>> START RECORDS SHOWN

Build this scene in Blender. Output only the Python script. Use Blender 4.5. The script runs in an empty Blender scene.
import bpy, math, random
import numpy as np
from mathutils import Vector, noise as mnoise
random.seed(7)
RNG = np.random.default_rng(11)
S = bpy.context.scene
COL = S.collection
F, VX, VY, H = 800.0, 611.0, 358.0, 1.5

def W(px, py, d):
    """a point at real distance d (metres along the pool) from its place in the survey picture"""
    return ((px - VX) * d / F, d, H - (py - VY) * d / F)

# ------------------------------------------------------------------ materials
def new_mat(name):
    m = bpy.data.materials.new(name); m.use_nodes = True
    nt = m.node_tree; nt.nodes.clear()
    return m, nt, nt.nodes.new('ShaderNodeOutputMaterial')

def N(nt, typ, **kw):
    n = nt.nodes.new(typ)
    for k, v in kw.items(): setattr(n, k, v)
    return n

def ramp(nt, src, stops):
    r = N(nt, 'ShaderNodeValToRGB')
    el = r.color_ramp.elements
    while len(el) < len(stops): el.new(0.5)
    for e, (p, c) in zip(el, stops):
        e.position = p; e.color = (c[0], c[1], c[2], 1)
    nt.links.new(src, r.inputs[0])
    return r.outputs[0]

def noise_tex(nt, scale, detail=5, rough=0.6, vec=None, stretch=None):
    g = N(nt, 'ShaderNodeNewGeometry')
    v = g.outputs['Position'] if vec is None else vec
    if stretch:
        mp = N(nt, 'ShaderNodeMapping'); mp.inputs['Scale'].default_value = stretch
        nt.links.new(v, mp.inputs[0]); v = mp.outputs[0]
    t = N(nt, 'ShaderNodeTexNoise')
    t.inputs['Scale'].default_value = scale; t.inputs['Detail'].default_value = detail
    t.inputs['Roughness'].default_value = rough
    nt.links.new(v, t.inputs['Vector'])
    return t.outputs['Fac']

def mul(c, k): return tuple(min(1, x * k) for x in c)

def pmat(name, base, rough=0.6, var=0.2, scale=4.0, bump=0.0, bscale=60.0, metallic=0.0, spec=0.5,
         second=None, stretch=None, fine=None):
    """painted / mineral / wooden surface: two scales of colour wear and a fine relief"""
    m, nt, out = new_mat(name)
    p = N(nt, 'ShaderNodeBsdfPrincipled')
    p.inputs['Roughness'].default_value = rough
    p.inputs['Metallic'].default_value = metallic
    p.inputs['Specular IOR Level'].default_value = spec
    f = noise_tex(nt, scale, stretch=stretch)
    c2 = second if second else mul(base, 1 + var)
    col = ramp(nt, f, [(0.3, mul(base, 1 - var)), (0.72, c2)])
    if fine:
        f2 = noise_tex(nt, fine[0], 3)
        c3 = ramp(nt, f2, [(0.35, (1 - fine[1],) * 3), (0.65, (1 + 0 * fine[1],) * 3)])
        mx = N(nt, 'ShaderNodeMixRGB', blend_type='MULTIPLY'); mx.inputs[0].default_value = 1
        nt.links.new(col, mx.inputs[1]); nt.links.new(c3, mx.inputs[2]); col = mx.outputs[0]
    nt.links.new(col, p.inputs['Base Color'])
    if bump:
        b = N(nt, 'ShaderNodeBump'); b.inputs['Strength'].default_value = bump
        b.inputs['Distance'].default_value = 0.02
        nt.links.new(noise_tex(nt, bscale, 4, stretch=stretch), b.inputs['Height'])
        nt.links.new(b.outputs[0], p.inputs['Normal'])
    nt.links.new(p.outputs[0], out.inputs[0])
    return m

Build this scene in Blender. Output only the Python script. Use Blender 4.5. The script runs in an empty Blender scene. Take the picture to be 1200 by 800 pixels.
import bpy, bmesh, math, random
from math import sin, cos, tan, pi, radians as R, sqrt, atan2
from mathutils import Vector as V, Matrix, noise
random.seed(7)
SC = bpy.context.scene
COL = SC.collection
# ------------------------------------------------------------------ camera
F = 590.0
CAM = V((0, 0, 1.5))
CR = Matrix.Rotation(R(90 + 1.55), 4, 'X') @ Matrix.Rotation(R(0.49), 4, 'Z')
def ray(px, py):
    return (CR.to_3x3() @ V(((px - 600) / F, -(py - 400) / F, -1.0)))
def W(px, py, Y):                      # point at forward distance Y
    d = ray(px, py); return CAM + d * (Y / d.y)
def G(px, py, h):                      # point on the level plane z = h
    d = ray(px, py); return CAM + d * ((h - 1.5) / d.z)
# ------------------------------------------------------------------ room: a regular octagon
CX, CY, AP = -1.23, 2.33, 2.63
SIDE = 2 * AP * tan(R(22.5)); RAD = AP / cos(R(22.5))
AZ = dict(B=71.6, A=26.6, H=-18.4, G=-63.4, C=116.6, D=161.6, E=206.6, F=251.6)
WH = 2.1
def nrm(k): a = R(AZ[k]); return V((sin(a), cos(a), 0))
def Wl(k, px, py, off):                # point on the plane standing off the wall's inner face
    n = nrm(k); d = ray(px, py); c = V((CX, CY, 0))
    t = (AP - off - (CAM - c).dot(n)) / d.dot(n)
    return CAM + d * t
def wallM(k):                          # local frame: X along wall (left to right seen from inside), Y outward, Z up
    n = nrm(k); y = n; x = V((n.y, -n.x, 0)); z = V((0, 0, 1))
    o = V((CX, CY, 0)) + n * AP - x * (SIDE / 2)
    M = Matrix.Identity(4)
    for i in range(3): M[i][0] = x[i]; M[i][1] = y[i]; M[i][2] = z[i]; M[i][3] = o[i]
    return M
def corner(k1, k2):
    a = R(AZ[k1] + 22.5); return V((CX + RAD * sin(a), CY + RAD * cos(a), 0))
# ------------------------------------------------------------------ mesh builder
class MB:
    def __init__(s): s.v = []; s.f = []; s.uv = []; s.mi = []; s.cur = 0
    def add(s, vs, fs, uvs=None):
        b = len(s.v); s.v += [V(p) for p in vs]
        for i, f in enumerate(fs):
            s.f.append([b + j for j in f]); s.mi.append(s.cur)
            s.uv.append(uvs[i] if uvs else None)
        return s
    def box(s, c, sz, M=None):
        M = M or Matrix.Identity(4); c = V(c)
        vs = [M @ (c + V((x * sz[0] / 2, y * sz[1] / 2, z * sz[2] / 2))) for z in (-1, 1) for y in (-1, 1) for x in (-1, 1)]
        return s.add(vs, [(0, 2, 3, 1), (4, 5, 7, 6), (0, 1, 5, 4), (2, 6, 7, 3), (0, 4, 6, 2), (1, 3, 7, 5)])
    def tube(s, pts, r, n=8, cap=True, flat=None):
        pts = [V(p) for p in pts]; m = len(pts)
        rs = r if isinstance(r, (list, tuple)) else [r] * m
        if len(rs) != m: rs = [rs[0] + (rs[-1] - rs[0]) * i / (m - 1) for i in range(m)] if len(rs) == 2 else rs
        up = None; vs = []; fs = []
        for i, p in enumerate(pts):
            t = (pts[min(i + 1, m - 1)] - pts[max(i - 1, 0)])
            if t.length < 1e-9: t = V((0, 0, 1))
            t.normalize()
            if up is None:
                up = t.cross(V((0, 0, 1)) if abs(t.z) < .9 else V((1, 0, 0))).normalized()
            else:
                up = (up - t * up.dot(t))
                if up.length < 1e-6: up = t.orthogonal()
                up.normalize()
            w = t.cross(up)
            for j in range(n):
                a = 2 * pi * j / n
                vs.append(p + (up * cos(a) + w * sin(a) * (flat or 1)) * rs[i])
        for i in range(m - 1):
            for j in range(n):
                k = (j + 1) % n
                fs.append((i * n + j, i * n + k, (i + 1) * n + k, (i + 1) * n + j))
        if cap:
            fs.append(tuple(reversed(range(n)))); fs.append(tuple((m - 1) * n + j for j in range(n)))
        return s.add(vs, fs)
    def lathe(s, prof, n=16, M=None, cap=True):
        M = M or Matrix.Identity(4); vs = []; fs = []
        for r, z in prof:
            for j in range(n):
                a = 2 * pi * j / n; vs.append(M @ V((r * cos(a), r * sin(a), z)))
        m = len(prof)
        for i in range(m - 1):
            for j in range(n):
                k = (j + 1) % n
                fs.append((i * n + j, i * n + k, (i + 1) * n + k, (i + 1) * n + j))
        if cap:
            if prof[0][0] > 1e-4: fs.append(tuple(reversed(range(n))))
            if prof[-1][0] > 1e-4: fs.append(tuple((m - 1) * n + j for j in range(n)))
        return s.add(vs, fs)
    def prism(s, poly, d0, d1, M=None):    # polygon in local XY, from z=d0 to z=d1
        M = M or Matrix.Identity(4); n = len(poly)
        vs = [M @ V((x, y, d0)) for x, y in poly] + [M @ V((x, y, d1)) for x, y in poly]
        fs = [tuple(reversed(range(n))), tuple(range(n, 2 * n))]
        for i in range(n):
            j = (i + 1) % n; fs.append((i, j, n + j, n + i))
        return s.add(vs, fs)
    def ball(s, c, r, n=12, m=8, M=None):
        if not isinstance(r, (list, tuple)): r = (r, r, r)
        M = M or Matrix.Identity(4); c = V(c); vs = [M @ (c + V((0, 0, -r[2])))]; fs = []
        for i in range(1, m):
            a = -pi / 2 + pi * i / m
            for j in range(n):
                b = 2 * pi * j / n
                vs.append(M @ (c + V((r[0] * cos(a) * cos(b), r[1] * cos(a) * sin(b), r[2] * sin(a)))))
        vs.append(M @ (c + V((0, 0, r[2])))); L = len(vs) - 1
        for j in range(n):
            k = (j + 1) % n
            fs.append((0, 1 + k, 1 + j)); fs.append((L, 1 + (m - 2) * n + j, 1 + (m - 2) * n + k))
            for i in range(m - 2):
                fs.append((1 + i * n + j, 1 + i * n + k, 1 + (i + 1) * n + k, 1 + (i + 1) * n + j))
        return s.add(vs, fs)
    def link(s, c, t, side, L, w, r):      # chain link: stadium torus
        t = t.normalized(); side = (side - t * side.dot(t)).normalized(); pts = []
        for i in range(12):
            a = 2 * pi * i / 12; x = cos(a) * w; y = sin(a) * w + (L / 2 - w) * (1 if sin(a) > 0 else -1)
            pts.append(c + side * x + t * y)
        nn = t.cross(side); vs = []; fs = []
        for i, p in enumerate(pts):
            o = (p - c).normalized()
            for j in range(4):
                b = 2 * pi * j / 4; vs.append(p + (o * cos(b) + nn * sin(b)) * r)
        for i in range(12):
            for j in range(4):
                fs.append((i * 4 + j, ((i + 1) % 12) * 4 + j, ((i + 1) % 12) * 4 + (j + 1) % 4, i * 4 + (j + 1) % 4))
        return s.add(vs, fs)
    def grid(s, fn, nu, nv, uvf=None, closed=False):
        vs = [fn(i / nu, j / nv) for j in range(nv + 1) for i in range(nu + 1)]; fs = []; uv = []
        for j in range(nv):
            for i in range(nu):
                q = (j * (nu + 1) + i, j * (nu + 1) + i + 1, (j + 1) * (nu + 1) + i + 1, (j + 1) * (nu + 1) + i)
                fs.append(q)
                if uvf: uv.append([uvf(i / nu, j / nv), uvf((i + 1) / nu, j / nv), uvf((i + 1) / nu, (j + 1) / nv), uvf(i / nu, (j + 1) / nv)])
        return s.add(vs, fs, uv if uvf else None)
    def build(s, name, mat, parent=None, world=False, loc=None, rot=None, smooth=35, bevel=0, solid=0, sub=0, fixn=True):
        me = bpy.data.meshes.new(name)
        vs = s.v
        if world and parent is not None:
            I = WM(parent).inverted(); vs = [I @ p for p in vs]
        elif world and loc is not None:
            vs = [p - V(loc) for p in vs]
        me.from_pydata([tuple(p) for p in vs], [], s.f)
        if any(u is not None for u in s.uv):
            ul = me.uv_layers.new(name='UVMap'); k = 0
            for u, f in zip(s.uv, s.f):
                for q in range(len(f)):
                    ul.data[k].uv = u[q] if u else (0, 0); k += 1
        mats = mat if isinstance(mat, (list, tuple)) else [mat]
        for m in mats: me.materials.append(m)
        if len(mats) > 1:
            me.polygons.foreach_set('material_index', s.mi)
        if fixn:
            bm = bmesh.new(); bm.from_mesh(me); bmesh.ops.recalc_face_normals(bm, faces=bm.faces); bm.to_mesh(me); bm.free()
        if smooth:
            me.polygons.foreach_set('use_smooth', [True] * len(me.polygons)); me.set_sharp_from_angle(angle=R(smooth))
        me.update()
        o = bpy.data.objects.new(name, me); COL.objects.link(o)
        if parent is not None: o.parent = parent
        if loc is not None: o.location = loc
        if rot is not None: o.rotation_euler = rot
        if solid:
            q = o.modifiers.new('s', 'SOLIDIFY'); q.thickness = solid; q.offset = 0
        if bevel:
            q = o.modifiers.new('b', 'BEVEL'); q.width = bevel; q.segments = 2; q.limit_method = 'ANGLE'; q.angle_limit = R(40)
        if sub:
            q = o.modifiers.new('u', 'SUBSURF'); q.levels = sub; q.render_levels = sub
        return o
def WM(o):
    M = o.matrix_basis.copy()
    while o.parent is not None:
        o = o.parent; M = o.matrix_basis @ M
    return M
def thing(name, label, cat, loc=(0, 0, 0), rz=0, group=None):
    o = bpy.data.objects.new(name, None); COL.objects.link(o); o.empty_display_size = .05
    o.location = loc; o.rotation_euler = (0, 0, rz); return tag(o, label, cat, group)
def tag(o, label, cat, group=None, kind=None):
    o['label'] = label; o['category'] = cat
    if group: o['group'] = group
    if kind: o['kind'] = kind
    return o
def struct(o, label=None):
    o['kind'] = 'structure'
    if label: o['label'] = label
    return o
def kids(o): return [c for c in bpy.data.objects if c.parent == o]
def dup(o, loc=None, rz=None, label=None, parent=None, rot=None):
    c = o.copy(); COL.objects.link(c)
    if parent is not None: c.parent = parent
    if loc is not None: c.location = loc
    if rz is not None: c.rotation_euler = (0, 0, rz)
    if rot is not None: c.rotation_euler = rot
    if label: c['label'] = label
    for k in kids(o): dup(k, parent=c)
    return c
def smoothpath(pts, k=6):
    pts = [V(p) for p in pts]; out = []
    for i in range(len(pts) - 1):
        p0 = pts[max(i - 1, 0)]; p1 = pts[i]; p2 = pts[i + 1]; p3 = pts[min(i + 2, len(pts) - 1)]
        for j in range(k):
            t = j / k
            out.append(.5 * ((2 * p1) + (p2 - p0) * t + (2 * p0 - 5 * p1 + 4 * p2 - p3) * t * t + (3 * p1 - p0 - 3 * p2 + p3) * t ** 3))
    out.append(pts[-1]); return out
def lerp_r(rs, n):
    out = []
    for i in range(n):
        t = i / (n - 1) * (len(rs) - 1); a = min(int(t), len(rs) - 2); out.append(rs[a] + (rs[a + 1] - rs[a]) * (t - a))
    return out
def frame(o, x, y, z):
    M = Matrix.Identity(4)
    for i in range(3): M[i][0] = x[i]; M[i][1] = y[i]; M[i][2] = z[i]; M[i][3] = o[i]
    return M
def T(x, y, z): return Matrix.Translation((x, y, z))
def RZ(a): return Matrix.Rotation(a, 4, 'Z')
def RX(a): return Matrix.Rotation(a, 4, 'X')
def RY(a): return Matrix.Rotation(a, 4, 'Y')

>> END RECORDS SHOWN

INSTRUCTIONS FOR THE TASK ->
Reproduce verbatim only this range: the first line of the material through the line that contains "F, VX, VY, H = 800.0, 611.0, 358.0, 1.5", inclusive.

EXPECTED ANSWER ->
Build this scene in Blender. Output only the Python script. Use Blender 4.5. The script runs in an empty Blender scene.
import bpy, math, random
import numpy as np
from mathutils import Vector, noise as mnoise
random.seed(7)
RNG = np.random.default_rng(11)
S = bpy.context.scene
COL = S.collection
F, VX, VY, H = 800.0, 611.0, 358.0, 1.5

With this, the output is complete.